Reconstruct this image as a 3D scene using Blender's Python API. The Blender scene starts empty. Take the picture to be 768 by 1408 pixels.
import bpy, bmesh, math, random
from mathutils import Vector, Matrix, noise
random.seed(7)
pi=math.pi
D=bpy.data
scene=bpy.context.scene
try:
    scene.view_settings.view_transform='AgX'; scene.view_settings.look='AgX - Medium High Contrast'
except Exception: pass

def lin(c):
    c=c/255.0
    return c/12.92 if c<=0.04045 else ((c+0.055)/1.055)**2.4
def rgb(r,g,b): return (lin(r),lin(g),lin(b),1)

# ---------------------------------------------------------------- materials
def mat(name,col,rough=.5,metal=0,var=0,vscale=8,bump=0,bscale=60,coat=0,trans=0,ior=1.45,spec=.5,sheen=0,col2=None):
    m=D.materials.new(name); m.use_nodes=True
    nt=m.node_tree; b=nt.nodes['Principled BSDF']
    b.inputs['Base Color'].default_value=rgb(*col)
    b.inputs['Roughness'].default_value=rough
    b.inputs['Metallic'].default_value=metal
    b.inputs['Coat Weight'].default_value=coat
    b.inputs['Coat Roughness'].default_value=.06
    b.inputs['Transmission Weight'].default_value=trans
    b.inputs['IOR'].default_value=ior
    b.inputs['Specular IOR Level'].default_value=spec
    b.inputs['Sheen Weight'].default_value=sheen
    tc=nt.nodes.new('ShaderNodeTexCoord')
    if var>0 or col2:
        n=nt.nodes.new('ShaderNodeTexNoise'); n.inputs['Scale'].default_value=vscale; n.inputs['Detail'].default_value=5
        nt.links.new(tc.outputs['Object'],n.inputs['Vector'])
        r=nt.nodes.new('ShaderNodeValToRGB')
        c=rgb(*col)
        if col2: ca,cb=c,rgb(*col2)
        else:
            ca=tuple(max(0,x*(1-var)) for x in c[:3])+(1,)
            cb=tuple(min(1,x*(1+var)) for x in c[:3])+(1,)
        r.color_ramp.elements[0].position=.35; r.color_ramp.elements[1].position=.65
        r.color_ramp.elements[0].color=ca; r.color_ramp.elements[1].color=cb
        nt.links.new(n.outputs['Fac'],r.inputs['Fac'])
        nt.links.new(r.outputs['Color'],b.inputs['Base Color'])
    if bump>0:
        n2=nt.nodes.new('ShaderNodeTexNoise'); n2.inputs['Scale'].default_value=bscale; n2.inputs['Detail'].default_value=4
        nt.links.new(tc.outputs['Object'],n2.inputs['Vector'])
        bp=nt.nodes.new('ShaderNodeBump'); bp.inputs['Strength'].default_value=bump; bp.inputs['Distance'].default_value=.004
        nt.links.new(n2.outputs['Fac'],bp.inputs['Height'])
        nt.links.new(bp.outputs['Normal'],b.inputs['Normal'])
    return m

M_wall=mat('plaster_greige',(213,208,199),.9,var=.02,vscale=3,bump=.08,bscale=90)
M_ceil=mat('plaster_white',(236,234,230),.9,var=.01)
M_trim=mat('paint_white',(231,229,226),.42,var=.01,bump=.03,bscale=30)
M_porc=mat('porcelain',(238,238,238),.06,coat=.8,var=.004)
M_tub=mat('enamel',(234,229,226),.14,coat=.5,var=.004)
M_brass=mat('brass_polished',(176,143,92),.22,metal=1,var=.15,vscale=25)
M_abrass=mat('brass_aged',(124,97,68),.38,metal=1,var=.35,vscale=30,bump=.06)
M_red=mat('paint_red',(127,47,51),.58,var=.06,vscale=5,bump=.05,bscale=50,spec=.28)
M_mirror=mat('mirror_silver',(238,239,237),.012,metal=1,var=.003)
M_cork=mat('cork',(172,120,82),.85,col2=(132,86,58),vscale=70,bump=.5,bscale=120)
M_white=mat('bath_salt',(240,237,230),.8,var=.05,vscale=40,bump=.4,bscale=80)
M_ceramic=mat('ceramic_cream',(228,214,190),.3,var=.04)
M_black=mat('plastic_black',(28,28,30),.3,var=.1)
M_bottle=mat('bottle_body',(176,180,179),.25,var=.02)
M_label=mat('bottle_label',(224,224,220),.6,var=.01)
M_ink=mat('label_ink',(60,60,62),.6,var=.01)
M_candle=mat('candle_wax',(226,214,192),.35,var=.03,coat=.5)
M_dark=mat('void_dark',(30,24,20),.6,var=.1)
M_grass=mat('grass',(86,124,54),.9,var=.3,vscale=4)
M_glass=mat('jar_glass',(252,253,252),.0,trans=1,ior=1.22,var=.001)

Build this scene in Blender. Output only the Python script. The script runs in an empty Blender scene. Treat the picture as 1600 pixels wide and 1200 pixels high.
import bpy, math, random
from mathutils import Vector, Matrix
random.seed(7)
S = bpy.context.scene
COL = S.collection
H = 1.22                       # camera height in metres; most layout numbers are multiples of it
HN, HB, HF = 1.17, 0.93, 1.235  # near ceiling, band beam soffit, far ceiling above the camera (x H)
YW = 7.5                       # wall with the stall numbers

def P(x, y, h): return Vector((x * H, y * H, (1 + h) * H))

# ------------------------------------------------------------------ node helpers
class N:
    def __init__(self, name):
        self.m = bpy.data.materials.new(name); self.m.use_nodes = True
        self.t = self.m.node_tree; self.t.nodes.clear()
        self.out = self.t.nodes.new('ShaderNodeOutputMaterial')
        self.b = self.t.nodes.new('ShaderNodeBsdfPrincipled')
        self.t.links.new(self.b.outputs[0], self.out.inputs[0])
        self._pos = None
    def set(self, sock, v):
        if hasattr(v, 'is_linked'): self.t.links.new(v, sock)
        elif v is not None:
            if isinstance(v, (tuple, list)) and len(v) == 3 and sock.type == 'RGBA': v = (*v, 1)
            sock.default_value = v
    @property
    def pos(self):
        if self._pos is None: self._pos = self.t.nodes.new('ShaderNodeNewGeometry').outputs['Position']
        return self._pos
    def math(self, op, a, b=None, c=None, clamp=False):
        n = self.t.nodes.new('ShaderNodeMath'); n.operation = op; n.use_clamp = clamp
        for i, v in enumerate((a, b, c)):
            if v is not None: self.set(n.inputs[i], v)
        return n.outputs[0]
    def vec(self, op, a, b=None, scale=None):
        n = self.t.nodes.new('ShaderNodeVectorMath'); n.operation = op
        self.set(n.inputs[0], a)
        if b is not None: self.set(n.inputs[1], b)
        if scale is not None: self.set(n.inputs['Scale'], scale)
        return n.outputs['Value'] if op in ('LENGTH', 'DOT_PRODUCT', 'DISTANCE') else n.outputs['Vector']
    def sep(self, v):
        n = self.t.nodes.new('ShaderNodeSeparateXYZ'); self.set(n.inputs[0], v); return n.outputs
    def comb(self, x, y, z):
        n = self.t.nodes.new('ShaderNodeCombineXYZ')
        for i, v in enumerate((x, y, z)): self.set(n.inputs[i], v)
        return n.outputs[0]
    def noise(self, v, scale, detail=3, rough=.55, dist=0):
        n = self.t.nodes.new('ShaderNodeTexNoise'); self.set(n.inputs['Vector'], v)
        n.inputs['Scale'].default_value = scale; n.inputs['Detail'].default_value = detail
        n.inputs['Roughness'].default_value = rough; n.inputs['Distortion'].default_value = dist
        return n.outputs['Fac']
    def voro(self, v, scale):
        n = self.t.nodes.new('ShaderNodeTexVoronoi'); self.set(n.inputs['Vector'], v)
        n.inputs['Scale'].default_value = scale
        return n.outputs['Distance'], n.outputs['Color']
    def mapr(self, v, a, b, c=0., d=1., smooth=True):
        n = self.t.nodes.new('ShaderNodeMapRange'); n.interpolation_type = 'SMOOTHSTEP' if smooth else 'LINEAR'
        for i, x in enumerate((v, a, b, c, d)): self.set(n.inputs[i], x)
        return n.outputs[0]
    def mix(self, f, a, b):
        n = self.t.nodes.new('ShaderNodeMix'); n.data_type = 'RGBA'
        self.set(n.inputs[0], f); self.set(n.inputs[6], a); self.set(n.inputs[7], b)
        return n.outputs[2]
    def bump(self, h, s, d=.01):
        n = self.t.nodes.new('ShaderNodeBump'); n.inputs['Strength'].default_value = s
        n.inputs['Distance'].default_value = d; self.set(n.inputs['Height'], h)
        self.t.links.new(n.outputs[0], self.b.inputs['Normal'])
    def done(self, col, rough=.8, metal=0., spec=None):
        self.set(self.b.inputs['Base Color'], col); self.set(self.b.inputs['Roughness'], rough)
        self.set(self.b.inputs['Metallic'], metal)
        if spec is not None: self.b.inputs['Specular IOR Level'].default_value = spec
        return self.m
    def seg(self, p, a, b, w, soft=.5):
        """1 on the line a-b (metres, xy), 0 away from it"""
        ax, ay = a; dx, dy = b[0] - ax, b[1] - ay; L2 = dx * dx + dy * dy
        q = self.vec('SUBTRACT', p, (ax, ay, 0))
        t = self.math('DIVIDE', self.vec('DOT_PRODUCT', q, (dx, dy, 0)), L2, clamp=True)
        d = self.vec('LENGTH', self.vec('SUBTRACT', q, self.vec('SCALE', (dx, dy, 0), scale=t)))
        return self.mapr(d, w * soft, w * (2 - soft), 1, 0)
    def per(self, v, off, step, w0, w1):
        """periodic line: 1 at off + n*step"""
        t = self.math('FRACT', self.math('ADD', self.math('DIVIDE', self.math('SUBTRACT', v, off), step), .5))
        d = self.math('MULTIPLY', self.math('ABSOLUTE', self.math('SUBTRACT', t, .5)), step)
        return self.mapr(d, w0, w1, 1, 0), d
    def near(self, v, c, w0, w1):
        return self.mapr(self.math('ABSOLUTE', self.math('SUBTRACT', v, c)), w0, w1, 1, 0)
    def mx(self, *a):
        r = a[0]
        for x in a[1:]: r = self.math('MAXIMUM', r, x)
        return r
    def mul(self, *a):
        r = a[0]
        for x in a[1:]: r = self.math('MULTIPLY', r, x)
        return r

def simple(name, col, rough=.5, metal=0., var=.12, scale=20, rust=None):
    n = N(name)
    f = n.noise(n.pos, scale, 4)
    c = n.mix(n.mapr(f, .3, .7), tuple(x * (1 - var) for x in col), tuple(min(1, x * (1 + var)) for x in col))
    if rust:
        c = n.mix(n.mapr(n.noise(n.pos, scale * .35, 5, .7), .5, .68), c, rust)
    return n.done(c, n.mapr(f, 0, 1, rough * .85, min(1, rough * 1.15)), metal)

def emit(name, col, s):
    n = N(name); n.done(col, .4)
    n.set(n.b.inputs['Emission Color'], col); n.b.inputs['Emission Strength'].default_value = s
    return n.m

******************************

**EXERCISE REQUIREMENTS**. The lines to quote run from the one containing "Build this scene" to the one containing "def P(x, y, h): return". Quote them exactly, with both of those lines, and nothing else.

**ANSWER TO THIS PROBLEM**.
Build this scene in Blender. Output only the Python script. The script runs in an empty Blender scene. Treat the picture as 1600 pixels wide and 1200 pixels high.
import bpy, math, random
from mathutils import Vector, Matrix
random.seed(7)
S = bpy.context.scene
COL = S.collection
H = 1.22                       # camera height in metres; most layout numbers are multiples of it
HN, HB, HF = 1.17, 0.93, 1.235  # near ceiling, band beam soffit, far ceiling above the camera (x H)
YW = 7.5                       # wall with the stall numbers

def P(x, y, h): return Vector((x * H, y * H, (1 + h) * H))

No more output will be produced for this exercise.